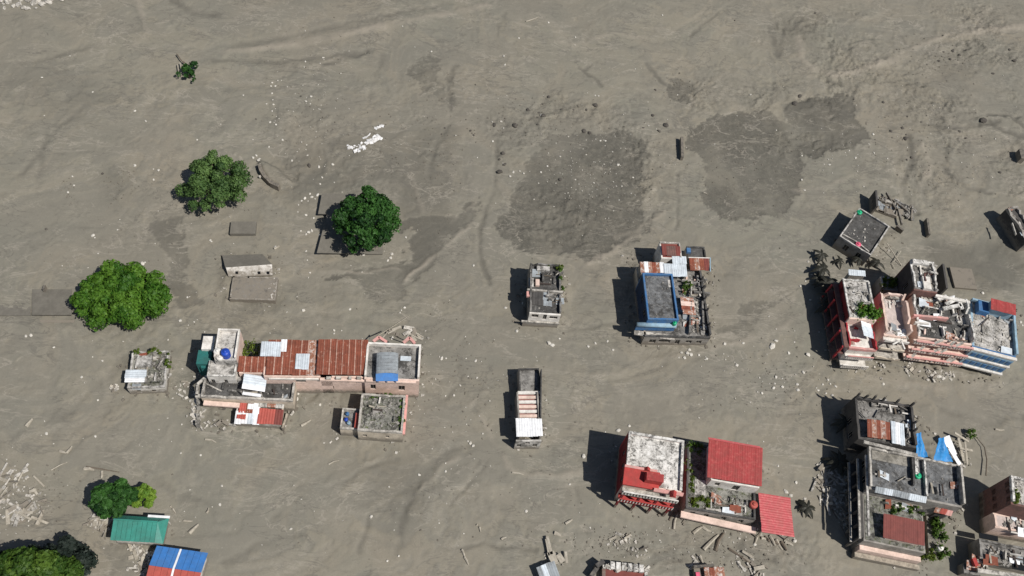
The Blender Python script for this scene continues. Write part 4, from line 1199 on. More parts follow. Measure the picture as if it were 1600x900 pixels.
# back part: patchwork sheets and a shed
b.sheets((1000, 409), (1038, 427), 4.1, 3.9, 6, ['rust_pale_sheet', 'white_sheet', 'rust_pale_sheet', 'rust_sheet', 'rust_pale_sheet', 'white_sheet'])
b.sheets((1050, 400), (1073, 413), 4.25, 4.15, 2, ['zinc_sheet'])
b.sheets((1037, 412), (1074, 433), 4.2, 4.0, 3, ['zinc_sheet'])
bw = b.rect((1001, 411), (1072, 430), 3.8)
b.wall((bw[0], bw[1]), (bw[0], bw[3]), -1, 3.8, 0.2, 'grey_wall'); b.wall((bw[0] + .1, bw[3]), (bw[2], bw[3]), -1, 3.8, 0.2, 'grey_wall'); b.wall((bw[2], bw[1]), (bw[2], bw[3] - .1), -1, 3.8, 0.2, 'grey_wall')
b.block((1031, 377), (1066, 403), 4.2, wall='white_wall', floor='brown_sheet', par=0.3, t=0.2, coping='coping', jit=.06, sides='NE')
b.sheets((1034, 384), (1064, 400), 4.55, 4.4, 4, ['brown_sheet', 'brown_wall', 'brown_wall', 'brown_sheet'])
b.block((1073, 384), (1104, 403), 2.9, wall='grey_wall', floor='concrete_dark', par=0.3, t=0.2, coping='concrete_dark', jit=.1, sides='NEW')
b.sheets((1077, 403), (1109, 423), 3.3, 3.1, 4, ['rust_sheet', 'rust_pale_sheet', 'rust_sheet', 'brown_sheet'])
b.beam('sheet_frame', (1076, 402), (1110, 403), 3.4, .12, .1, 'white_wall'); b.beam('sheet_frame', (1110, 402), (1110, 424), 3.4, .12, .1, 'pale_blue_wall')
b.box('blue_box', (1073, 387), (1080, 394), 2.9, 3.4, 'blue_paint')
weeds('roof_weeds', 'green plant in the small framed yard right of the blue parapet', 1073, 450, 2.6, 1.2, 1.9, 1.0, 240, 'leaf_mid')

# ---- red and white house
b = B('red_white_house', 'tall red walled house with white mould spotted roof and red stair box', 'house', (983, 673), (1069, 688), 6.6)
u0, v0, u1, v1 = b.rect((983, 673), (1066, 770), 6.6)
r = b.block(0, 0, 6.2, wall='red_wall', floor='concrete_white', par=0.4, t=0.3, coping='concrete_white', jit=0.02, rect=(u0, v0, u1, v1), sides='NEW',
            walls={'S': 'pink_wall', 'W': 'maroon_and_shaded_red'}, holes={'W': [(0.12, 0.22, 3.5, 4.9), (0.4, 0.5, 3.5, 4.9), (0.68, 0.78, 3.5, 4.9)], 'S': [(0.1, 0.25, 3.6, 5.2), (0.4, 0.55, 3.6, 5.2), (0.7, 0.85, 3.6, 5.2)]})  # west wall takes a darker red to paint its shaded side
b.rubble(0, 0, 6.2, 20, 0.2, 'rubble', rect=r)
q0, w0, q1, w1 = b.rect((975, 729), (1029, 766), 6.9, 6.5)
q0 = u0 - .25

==

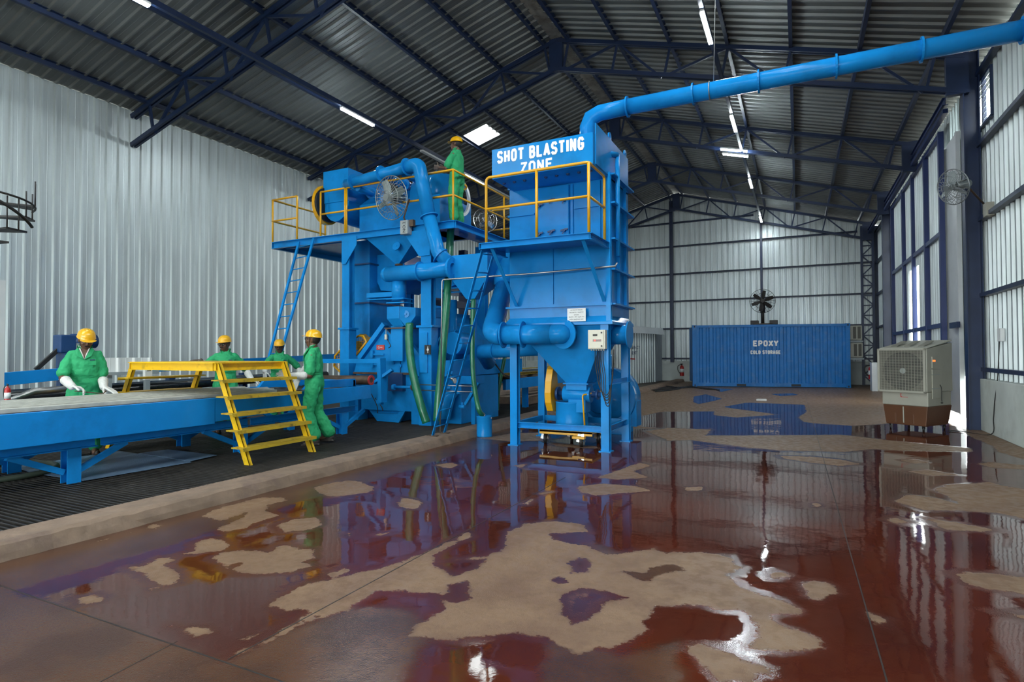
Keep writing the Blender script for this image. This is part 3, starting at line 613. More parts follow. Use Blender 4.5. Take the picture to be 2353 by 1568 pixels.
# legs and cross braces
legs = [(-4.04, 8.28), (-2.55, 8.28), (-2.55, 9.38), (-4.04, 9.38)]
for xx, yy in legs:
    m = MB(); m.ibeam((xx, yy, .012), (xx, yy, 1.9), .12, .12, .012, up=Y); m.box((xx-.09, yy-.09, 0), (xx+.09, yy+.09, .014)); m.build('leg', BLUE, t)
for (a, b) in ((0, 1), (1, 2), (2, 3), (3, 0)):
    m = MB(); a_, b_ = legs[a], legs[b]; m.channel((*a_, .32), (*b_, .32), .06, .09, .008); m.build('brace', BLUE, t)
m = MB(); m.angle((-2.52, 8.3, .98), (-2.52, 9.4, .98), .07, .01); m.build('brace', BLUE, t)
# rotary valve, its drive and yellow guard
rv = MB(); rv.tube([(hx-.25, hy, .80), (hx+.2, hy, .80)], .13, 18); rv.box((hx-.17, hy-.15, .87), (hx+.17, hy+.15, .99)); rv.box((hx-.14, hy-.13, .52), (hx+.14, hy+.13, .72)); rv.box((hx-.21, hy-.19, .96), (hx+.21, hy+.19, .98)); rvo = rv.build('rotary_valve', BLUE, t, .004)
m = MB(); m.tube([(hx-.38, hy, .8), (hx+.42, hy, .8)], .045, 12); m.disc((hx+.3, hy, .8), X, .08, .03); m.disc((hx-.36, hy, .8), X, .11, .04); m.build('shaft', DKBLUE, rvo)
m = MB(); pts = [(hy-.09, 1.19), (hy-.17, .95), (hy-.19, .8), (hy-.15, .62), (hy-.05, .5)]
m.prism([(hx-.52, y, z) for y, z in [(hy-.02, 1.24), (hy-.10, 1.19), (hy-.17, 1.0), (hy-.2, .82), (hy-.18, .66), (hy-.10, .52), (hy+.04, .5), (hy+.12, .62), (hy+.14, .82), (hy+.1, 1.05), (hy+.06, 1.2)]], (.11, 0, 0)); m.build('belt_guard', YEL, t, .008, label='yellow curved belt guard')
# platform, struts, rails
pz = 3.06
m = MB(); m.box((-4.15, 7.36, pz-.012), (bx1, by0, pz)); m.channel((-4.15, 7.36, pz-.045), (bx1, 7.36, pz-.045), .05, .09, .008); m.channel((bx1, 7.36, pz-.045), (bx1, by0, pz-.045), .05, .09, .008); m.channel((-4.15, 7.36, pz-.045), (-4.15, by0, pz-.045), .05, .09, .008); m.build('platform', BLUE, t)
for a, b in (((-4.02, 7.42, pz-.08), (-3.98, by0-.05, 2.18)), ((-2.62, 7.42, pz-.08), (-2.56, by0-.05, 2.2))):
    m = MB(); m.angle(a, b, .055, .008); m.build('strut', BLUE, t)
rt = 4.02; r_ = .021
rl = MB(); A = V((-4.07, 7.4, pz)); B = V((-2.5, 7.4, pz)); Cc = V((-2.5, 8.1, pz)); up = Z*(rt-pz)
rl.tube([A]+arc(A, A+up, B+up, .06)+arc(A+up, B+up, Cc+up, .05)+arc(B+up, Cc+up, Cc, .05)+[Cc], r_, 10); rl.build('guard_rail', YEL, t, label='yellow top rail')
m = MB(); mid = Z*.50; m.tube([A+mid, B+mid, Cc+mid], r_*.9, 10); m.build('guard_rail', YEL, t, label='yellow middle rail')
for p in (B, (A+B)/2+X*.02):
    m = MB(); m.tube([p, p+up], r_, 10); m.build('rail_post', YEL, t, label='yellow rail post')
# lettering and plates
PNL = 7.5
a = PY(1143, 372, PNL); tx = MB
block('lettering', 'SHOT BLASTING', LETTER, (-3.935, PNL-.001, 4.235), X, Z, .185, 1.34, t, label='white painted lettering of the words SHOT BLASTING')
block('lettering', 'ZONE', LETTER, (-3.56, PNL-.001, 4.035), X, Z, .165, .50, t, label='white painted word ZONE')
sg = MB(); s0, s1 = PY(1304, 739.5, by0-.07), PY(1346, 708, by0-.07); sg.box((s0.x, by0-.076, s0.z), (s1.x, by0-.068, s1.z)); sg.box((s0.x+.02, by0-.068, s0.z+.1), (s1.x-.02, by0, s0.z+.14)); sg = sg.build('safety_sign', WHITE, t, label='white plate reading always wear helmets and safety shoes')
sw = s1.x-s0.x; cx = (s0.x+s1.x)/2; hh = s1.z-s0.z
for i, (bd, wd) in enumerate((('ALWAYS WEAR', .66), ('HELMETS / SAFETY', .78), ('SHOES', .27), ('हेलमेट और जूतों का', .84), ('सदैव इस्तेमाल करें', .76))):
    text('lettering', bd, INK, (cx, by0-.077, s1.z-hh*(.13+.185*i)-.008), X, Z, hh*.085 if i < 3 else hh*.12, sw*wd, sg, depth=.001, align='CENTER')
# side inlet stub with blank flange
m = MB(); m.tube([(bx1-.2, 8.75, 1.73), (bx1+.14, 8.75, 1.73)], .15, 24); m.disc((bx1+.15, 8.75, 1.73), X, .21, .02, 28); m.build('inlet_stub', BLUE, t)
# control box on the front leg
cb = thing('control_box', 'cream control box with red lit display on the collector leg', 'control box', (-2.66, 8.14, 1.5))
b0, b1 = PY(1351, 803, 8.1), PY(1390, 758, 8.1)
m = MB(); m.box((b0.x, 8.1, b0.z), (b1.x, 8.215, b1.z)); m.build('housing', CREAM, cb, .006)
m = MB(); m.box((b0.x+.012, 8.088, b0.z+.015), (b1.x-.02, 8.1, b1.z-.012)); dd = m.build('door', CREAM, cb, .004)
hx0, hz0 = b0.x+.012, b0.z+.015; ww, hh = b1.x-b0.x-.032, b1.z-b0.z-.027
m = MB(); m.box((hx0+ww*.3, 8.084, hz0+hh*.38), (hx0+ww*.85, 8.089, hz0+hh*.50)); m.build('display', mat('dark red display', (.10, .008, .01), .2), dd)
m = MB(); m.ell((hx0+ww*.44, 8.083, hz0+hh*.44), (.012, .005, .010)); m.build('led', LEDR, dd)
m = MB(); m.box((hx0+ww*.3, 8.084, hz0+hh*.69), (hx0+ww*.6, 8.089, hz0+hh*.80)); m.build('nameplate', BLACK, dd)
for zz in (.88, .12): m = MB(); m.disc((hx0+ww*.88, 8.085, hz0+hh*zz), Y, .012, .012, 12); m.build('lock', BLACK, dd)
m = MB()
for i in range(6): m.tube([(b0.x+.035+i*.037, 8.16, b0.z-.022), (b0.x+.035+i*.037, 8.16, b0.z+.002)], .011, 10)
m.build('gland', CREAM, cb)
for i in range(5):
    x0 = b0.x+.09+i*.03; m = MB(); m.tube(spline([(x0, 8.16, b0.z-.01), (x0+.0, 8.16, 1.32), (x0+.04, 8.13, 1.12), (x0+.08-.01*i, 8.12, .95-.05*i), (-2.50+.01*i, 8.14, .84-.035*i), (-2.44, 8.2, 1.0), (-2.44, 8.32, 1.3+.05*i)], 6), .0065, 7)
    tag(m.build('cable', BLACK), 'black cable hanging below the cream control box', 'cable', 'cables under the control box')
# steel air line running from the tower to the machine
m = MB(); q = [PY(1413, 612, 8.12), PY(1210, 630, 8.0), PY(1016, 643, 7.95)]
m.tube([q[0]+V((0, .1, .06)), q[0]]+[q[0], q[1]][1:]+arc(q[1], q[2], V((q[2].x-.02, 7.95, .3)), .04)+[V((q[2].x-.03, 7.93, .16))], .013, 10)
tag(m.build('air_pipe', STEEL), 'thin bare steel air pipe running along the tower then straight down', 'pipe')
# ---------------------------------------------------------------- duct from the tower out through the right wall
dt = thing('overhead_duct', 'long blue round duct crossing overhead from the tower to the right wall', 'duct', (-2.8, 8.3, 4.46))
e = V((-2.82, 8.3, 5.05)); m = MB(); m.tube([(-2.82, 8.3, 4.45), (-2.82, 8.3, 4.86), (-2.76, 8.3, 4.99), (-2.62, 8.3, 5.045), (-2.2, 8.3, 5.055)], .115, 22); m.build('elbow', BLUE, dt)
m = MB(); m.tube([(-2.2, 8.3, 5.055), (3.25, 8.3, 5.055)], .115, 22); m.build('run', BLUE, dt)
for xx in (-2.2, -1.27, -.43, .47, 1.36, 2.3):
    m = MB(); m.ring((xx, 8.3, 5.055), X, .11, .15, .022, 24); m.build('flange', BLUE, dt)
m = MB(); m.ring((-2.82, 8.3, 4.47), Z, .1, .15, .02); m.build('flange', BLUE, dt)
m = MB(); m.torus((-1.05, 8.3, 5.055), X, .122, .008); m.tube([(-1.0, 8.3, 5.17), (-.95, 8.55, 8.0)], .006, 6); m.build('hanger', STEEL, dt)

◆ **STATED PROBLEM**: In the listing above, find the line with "The Blender Python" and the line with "weeds('roof_weeds', 'green plant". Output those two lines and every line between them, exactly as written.

◆ **SOLUTION TO THIS PROBLEM**:
The Blender Python script for this scene continues. Write part 4, from line 1199 on. More parts follow. Measure the picture as if it were 1600x900 pixels.
# back part: patchwork sheets and a shed
b.sheets((1000, 409), (1038, 427), 4.1, 3.9, 6, ['rust_pale_sheet', 'white_sheet', 'rust_pale_sheet', 'rust_sheet', 'rust_pale_sheet', 'white_sheet'])
b.sheets((1050, 400), (1073, 413), 4.25, 4.15, 2, ['zinc_sheet'])
b.sheets((1037, 412), (1074, 433), 4.2, 4.0, 3, ['zinc_sheet'])
bw = b.rect((1001, 411), (1072, 430), 3.8)
b.wall((bw[0], bw[1]), (bw[0], bw[3]), -1, 3.8, 0.2, 'grey_wall'); b.wall((bw[0] + .1, bw[3]), (bw[2], bw[3]), -1, 3.8, 0.2, 'grey_wall'); b.wall((bw[2], bw[1]), (bw[2], bw[3] - .1), -1, 3.8, 0.2, 'grey_wall')
b.block((1031, 377), (1066, 403), 4.2, wall='white_wall', floor='brown_sheet', par=0.3, t=0.2, coping='coping', jit=.06, sides='NE')
b.sheets((1034, 384), (1064, 400), 4.55, 4.4, 4, ['brown_sheet', 'brown_wall', 'brown_wall', 'brown_sheet'])
b.block((1073, 384), (1104, 403), 2.9, wall='grey_wall', floor='concrete_dark', par=0.3, t=0.2, coping='concrete_dark', jit=.1, sides='NEW')
b.sheets((1077, 403), (1109, 423), 3.3, 3.1, 4, ['rust_sheet', 'rust_pale_sheet', 'rust_sheet', 'brown_sheet'])
b.beam('sheet_frame', (1076, 402), (1110, 403), 3.4, .12, .1, 'white_wall'); b.beam('sheet_frame', (1110, 402), (1110, 424), 3.4, .12, .1, 'pale_blue_wall')
b.box('blue_box', (1073, 387), (1080, 394), 2.9, 3.4, 'blue_paint')
weeds('roof_weeds', 'green plant in the small framed yard right of the blue parapet', 1073, 450, 2.6, 1.2, 1.9, 1.0, 240, 'leaf_mid')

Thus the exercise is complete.